Deals that cover laptops as well as phones could prove troublesome for existing cellphone companies, as it would offer consumers a suite of products that were tightly integrated and supported. In addition, PC manufacturers come from an industry very familiar with low profit margins and tight cost structures, and would bring those pressures to bear on established cell manufacturers.

"Acer has learned to live and prosper on very thin margins," said Aymar De Lencquesaing, the head of the company's smart hand-held business group. "I think we bring this kind of experience to a market that has perhaps has not yet had to endure similar rigor."

Both Acer and Nvidia have promised very low-cost smartphones, threatening the most lucrative part of the cellphone makers' business.



Josep Lago/Agence France-Presse — Getty Images
A smartphone model called DX-900 by Acer.

At the same time, the phone market has been bombarded with operating systems from Microsoft, Google and Intel.

There is a concern among longstanding players in the industry that operating systems and phone designs are becoming commodities, and that the barrier to entering the marketplace is lower than when mobile-phone manufacturers were building each handset from scratch.

This gives companies like Motorola and Nokia an entirely new set of problems besides falling sales and shrinking margins.

"It's cataclysmic for the phone guys, who were used to playing golf on Wednesday afternoons," said Roger Kay, president of Endpoint Technologies Associates, a research firm. "Those times start to look pretty good now."

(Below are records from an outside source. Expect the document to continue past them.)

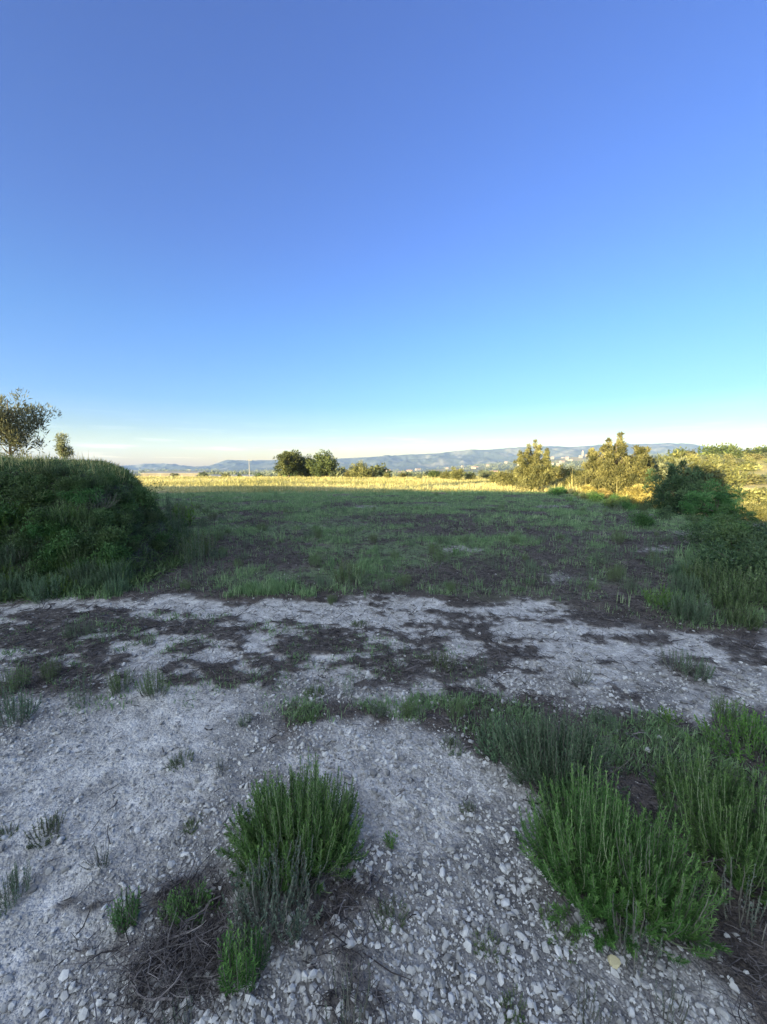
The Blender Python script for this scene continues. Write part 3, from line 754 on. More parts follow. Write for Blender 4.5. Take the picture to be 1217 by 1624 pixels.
def ell(rx, ry, z0, z1, shell=.55, lump=.35, power=1.0):
    def f(g, n):
        u = unit(g.normal(size=(n, 3))); rr = (shell + (1 - shell) * g.random((n, 1)))
        lum = 1 + lump * (fbm(u[:, 0] * 1.7 + 5, u[:, 1] * 1.7 + u[:, 2] * 1.3, int(g.integers(1e5)), 2) - .5)[:, None] * 2
        p = u * rr * lum
        zc, zh = (z0 + z1) / 2, (z1 - z0) / 2
        p = p * np.array([rx, ry, zh]) + np.array([0, 0, zc])
        return p, g.uniform(.6, 1.3, n)
    return f
def cone(rx, z0, z1, leaders=3, belly=.35):
    def f(g, n):
        z = g.random(n) ** 1.15
        env = np.where(z < belly, .75 + .25 * z / belly, 1 - (np.maximum(z - belly, 0) / (1 - belly)) ** .62)
        a = g.uniform(0, 2 * PI, n)
        lum = .75 + .5 * vnoise(a * 1.2 + 10, z * 5, int(g.integers(1e5)))
        r = rx * env * lum * np.sqrt(.25 + .75 * g.random(n))
        p = np.stack([r * np.cos(a), r * np.sin(a), z0 + (z1 - z0) * z * (.92 + .1 * g.random(n))], -1)
        for k in range(leaders):
            m = max(3, n // 22); b = g.uniform(0, 6.28); q = rx * g.uniform(.02, .5) ** 1.3
            zz = np.linspace(z0 + (z1 - z0) * .5, z0 + (z1 - z0) * (1.02 - q / rx * .7) * g.uniform(.92, 1.06), m)
            p = np.vstack([p, np.stack([q * np.cos(b) + g.normal(0, .05 * rx, m) * (1.1 - np.linspace(0, 1, m)), q * np.sin(b) + g.normal(0, .05 * rx, m) * (1.1 - np.linspace(0, 1, m)), zz], -1)])
        return p, np.concatenate([g.uniform(.6, 1.2, n), np.full(len(p) - n, .38)])
    return f

def bushy(rx, leaders=3, lump=.8, zt=.84):
    def f(g, n):
        p, c = ell(rx, rx * .9, .0, zt, .45, lump)(g, n)
        for k in range(leaders):
            m = max(5, n // 9); b = k * 2.4 + g.uniform(-.4, .4); q = rx * (.03 + .85 * math.sqrt(k / max(leaders, 1))); t = np.linspace(0, 1, m)
            w = .17 * rx * (1 - t) ** .8 + .012
            z = .30 + t * ((1.03 - .36 * q / rx * g.uniform(.75, 1.25)) - .30)
            p = np.vstack([p, np.stack([q * np.cos(b) + g.normal(0, 1, m) * w, q * np.sin(b) + g.normal(0, 1, m) * w, z], -1)]); c = np.append(c, .75 - .4 * t)
        return p, c
    return f

def place(name, parts, loc, label, cat, group=None, rz=0, sc=1.0, part_names=('branches', 'foliage')):
    r = empty(name, loc, rz, sc); tag(r, label, cat, group)
    for me, pn in zip(parts, part_names): link(pn, me, r)
    return r
TREE = ('trunk', 'crown')

def gz(px, py, sink=.0):
    p = G(px, py); return (float(p[0]), float(p[1]), float(p[2]) - sink)

# ------------------------------------------------------------------ foreground bushes
def fg(name, px, py, parts, label, cat='bush', rz=0, sc=1.0, group=None, sink=.0, pn=('branches', 'foliage')):
    x, y = gp([(px, py)])[0]; z = float(relief(np.array([x]), np.array([y]))[0])
    return place(name, parts, (x, y, z - sink), label, cat, group, rz, sc, pn)

fg('rosemary_bush', 470, 1345, sprig_bush(101, 400, .255, .21, .35, .023, .0034, .0075, mat='rosemary', bare=48, dome=.42, fill=.5, t0=.18, spread=.62, whorl=4, ang=(72, 24), stem_r=.0017, stem_mat='green_stem', lump=.75, wig=.06),
   'dense bright green rosemary bush standing on the gravel left of centre')
fg('rosemary_bush', 957, 1380, sprig_bush(102, 380, .285, .26, .38, .024, .0034, .0078, mat='rosemary', bare=14, dome=.45, fill=.5, upright=.45, t0=.15, spread=.65, whorl=4, ang=(72, 24), stem_r=.0017, stem_mat='green_stem', lump=.75, wig=.06),
   'large green rosemary bush at the right edge of the gravel, nearest the camera')
fg('rosemary_bush', 1045, 1436, sprig_bush(112, 130, .17, .16, .33, .022, .0030, .0065, mat='rosemary', bare=6, dome=.42, fill=.4, upright=.45),
   'smaller rosemary bush pressed against the near side of the largest one')
fg('rosemary_bush', 1185, 1350, sprig_bush(103, 280, .32, .30, .36, .023, .0034, .0085, mat='rosemary', bare=14, dome=.4, fill=.45, t0=.15, spread=.65, whorl=4, ang=(72, 24), stem_r=.0017, stem_mat='green_stem', lump=.8, wig=.06),
   'rosemary bush cut by the right edge of the picture behind the largest one')
fg('shrub', 885, 1225, sprig_bush(104, 250, .30, .20, .34, .026, .0042, .0090, mat='blue_green', dome=.35, bare=10, fill=.3),
   'blue green feathery shrub on the dark mulch behind the largest rosemary')
fg('shrub', 800, 1190, sprig_bush(105, 90, .17, .13, .20, .024, .004, .009, mat='blue_green', dome=.4, fill=.4),
   'low blue green shrub at the left tip of the dark mulch')
fg('shrub', 1130, 1255, sprig_bush(106, 90, .30, .15, .15, .024, .0042, .009, mat='weed', dome=.4, fill=.4),
   'low dark green shrub at the right edge between feathery shrub and rosemary')
fg('shrub', 1195, 1190, sprig_bush(107, 80, .30, .2, .24, .028, .006, .012, mat='yellow_green', dome=.4, fill=.4),
   'bright yellow green shrub at the right edge beside the pale track')
# dying plant in front of the left bush: grey leafy stalks, pile of dead twigs and fresh shoots
fg('dying_shrub', 435, 1455, sprig_bush(108, 95, .16, .15, .27, .013, .0048, .0085, whorl=3, mat='grey_sprig', bare=36, dome=.3, ang=(55, 22), stem_r=.0018, spread=.6, wig=.20, lump=.5),
   'half dead shrub of grey leafy stalks in front of the left rosemary bush')
r = empty('twig_pile', (0, 0, 0)); x, y = gp([(305, 1515)])[0]; r.location = (x, y, float(relief(np.array([x]), np.array([y]))[0]))
tag(r, 'tangled pile of dark dead branches lying on the gravel at lower left', 'twig pile')
link('thick_branches', twig_mass(111, 26, .15, .09, .06, .20, .0014, .2, direction=.35), r)
link('fine_twigs', twig_mass(110, 620, .20, .12, .05, .12, .0010, .35, mat='litter'), r)
fg('rosemary_shoots', 385, 1545, sprig_bush(109, 34, .085, .07, .20, .022, .0032, .0065, mat='rosemary', dome=.3),
   'fresh green rosemary shoots at the foot of the grey half dead shrub', 'plant')
fg('small_bush', 300, 1440, sprig_bush(113, 90, .10, .06, .10, .016, .003, .006, mat='rosemary', dome=.4, fill=.5),
   'low green cushion plant at the back of the dead twig pile', 'plant')
fg('small_bush', 197, 1450, sprig_bush(114, 34, .055, .05, .13, .014, .003, .006, mat='rosemary', dome=.3, bare=8),
   'small upright dark green plant at the left end of the twig pile', 'plant')

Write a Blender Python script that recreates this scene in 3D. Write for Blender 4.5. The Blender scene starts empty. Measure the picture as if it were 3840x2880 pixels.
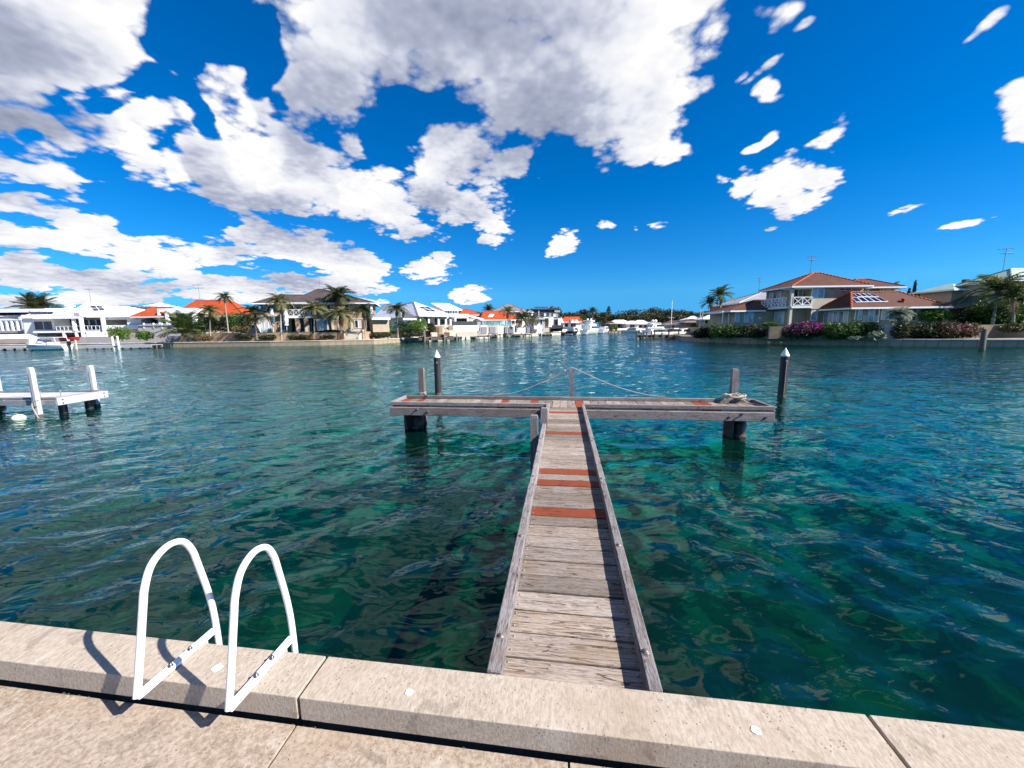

Not that such a move will be easy for the PC makers. The PC industry has a spotty record for expanding into consumer electronics. Dell stumbled with its MP3 player, and Hewlett-Packard's line of televisions failed to catch on with consumers. Both products have been discontinued.

Also, the established mobile-phone makers have longstanding relationships with carriers, which remain reluctant to provide customer support for a wide array of devices from myriad manufacturers. Beyond that, traditional cellphone companies do not want to compete with the likes of Microsoft and Intel, which have grown over the years to dominate the PC business.

Perhaps most critically, traditional phone and mobile chip companies have expertise in making phones that work.

"It has to be a good cellphone first," said Ed Snyder, an analyst with Charter Equity Research. "This is about as far away from PCs as raising elephants."